Reporting on the reporting on the National Prayer Breakfast, Julia Duin is pleased at what she sees as an uptick in quality. Example:
Michelle Boorstein of the Washington Post found out about an alliance of evangelicals and Muslims connected with the breakfast.
The best paragraphs were the following:
(The Rev. Steve) Bezner and others said one reason evangelicals are becoming more comfortable with Muslim engagement is because this generation isn’t called “interfaith” – which makes evangelicals nervous because many are theologically conservative and don’t like the concept of watering down the differences among religions. They call it “multifaith,” which to Bezner feels more frank about the goal: different faiths standing side by side, not one big squishy group.
“The first time I met an imam in my neighborhood, we’re five minutes into the conversation, and he said: ‘Do you think I’m going to hell?’ I said: ‘That’s what my tradition teaches, yes.’ He said: ‘Good, I think you’re going to hell, too, so now we can have an honest conversation.’ ”
I admire the candor of both, and agree that such candor permits trust that cant undermines.
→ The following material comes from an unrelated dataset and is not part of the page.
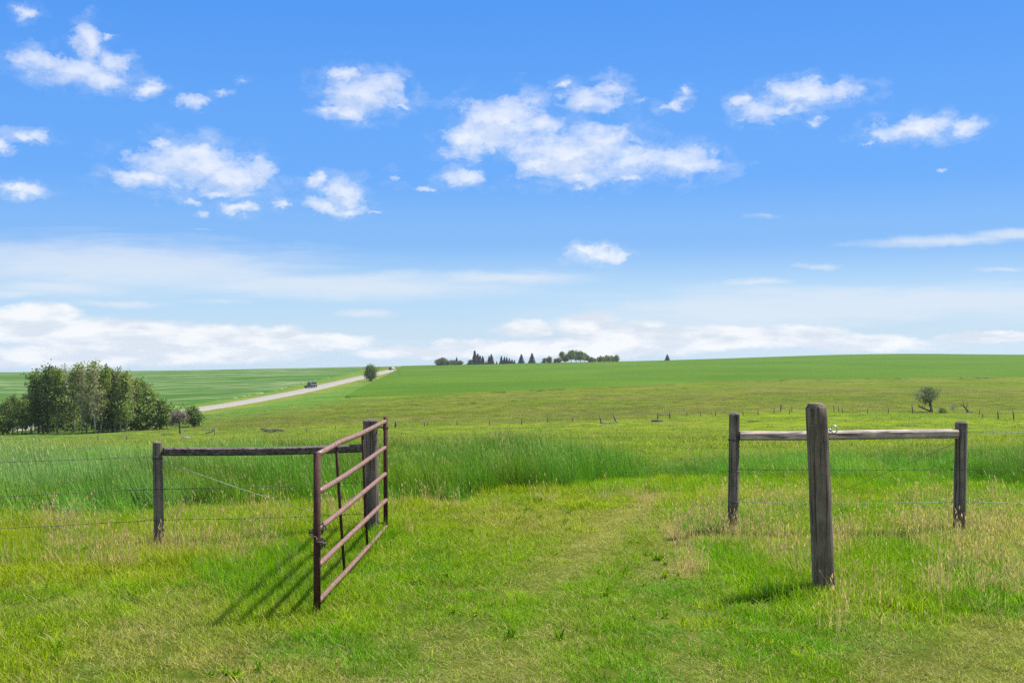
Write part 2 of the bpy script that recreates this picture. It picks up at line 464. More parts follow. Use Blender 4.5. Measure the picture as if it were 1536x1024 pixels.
def build_road():
    t = np.gradient(RC, axis=0); t /= np.linalg.norm(t, axis=1)[:, None]
    nrm = np.stack([-t[:, 1], t[:, 0]], 1)
    offs = [-6, -3.3, -1.7, 0, 1.7, 3.3, 6]; lift = [-.6, .45, .52, .56, .52, .45, -.6]
    zc = gz(RC[:, 0], RC[:, 1])
    V = []
    for k, (o, l) in enumerate(zip(offs, lift)):
        jit = (fbm(np.arange(len(RC)) * .35, k * 9.1, 31, 3) - .5) * (.9 if abs(o) > 4 else 0)
        P = RC + nrm * (o + jit)[:, None] if hasattr(jit, '__len__') else RC + nrm * o
        z = gz(P[:, 0], P[:, 1]) if abs(o) > 5 else np.maximum(zc, gz(P[:, 0], P[:, 1]))
        V.append(np.c_[P, z + l])
    V = np.stack(V, 1); nr, nc = V.shape[:2]; V = V.reshape(-1, 3)
    i = (np.arange(nr - 1)[:, None] * nc + np.arange(nc - 1)[None, :]).ravel()
    me = np_mesh('gravel_road', V, np.stack([i, i + nc, i + nc + 1, i + 1], 1), True)
    tag(link_mesh('gravel_road', me, M['gravel']), 'pale gravel road climbing the hill past a round bush', 'road', kind='structure')
build_road()

# ------------------------------------------------------------------ grass
def blades(n, R, h0, h1, w, lean=.5, curve=.6, seg=3, wind=(0, 0), dry=0.0, r=None, droop=0.0):
    r = r or rng
    a = r.uniform(0, 2 * np.pi, n); rr = R * np.sqrt(r.uniform(0, 1, n))
    bx, by = rr * np.cos(a), rr * np.sin(a)
    h = r.uniform(h0, h1, n) * (1 - .35 * (rr / R) ** 2)
    la = r.uniform(0, 2 * np.pi, n); lm = np.abs(r.normal(0, lean, n))
    dx = np.cos(la) * lm + wind[0]; dy = np.sin(la) * lm + wind[1]
    fa = r.uniform(0, 2 * np.pi, n); wx, wy = np.cos(fa) * w / 2, np.sin(fa) * w / 2
    ww = r.uniform(.7, 1.3, n); wx *= ww; wy *= ww
    V = []; ts = np.linspace(0, 1, seg + 1)
    cu = curve * r.uniform(.3, 1.3, n)
    G = []
    for t in ts:
        k = t * (1 - cu * .5) + cu * t * t
        cxp = bx + dx * h * k; cyp = by + dy * h * k
        cz = h * (t - droop * t * t * t * lm) - .01
        wd = (1 - t ** 1.6) * (1 if t > 0 else .7) + .04
        V.append(np.stack([cxp - wx * wd, cyp - wy * wd, cz], 1)); V.append(np.stack([cxp + wx * wd, cyp + wy * wd, cz], 1)); G += [t, t]
    V = np.stack(V, 1)                       # n, 2(seg+1), 3
    m = 2 * (seg + 1)
    fs = []
    for s in range(seg):
        fs.append([2 * s, 2 * s + 1, 2 * s + 3, 2 * s + 2])
    fs = np.array(fs)
    Fc = (np.arange(n)[:, None, None] * m + fs[None]).reshape(-1, 4)
    rb = r.uniform(0, 1, n); db = (r.uniform(0, 1, n) < dry) * r.uniform(.6, 1, n)
    C = np.stack([np.repeat(rb, m), np.tile(G, n), np.repeat(db, m), np.ones(n * m)], 1)
    return V.reshape(-1, 3), Fc, C

def clump(name, parts, mat):
    Vs, Fs, Cs = [], [], []; b = 0
    for V, Fc, C in parts:
        Vs.append(V); Fs.append(Fc + b); Cs.append(C); b += len(V)
    me = np_mesh(name, np.concatenate(Vs), np.concatenate(Fs))
    ca = me.color_attributes.new('bc', 'FLOAT_COLOR', 'POINT')
    ca.data.foreach_set('color', np.concatenate(Cs).astype(np.float32).ravel())
    me.materials.append(mat)
    return bpy.data.objects.new(name, me)

def heads(n, R, h0, h1, hl, hw, dry=1.0, lean=.18, wind=(0, 0)):
    """upright stems with a thin seed head"""
    r = rng
    out = []
    V, Fc, C = blades(n, R, h0, h1, .0045, lean, .5, 3, wind)
    C[:, 2] = dry
    m = 8
    tips = V.reshape(n, m, 3)[:, -2:, :].mean(1); d = tips - V.reshape(n, m, 3)[:, 4:6, :].mean(1)
    d /= np.linalg.norm(d, axis=1)[:, None] + 1e-6
    fa = r.uniform(0, np.pi, n); w = np.stack([np.cos(fa), np.sin(fa), 0 * fa], 1) * hw
    p0 = tips - d * hl * .5; p1 = tips; p2 = tips + d * hl * .55
    V2 = np.stack([p0, p1 + w, p2, p1 - w], 1)
    C2 = np.stack([np.repeat(r.uniform(.4, 1, n), 4), np.ones(n * 4), np.full(n * 4, dry), np.ones(n * 4)], 1)
    F2 = np.arange(n * 4).reshape(n, 4)
    return [(V, Fc, C), (V2.reshape(-1, 3), F2, C2)]

def scatter(name, label, variants, P, rot, scl, tint, idx=None):
    col = bpy.data.collections.new(name + '_sources')
    for o in variants: col.objects.link(o)
    n = len(P)
    me = bpy.data.meshes.new(name); me.vertices.add(n); me.vertices.foreach_set('co', P.astype(np.float32).ravel())
    def att(nm, t, dat, key):
        a = me.attributes.new(nm, t, 'POINT'); a.data.foreach_set(key, np.ascontiguousarray(dat).ravel())
    att('rot', 'FLOAT_VECTOR', rot.astype(np.float32), 'vector'); att('scl', 'FLOAT_VECTOR', scl.astype(np.float32), 'vector')
    att('tint', 'FLOAT_COLOR', np.c_[tint, np.ones(n)].astype(np.float32), 'color')
    if idx is None: idx = rng.integers(0, len(variants), n)
    att('idx', 'INT', idx.astype(np.int32), 'value')
    me.update()
    o = bpy.data.objects.new(name, me); COL.objects.link(o)
    ng = bpy.data.node_groups.new(name + '_scatter', 'GeometryNodeTree')
    ng.interface.new_socket('Geometry', in_out='INPUT', socket_type='NodeSocketGeometry')
    ng.interface.new_socket('Geometry', in_out='OUTPUT', socket_type='NodeSocketGeometry')
    ns, ls = ng.nodes, ng.links
    gi = ns.new('NodeGroupInput'); go = ns.new('NodeGroupOutput')
    ci = ns.new('GeometryNodeCollectionInfo'); ci.inputs['Collection'].default_value = col
    ci.inputs['Separate Children'].default_value = True; ci.inputs['Reset Children'].default_value = True
    ip = ns.new('GeometryNodeInstanceOnPoints'); ip.inputs['Pick Instance'].default_value = True
    def na(nm, t):
        k = ns.new('GeometryNodeInputNamedAttribute'); k.data_type = t; k.inputs['Name'].default_value = nm
        return [s for s in k.outputs if s.enabled][0]
    er = ns.new('FunctionNodeEulerToRotation')
    ls.new(na('rot', 'FLOAT_VECTOR'), er.inputs[0]); ls.new(er.outputs[0], ip.inputs['Rotation'])
    ls.new(na('scl', 'FLOAT_VECTOR'), ip.inputs['Scale']); ls.new(na('idx', 'INT'), ip.inputs['Instance Index'])
    ls.new(gi.outputs[0], ip.inputs['Points']); ls.new(ci.outputs[0], ip.inputs['Instance'])
    ls.new(ip.outputs[0], go.inputs[0])
    md = o.modifiers.new('scatter', 'NODES'); md.node_group = ng
    tag(o, label, 'grass', kind='stuff')
    return o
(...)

Had I been in Bezner’s place, though, I think my answer would have been just as candid, but slightly different: “Yes, probably. But I also know that God is gracious, and loves humankind. He does not will that you be damned. If you do not go to hell, it will be only because somehow, in a way I don’t understand and upon which you dare not presume, the Christ that you now reject saves you.”
UPDATE: I changed my hypothetical quote.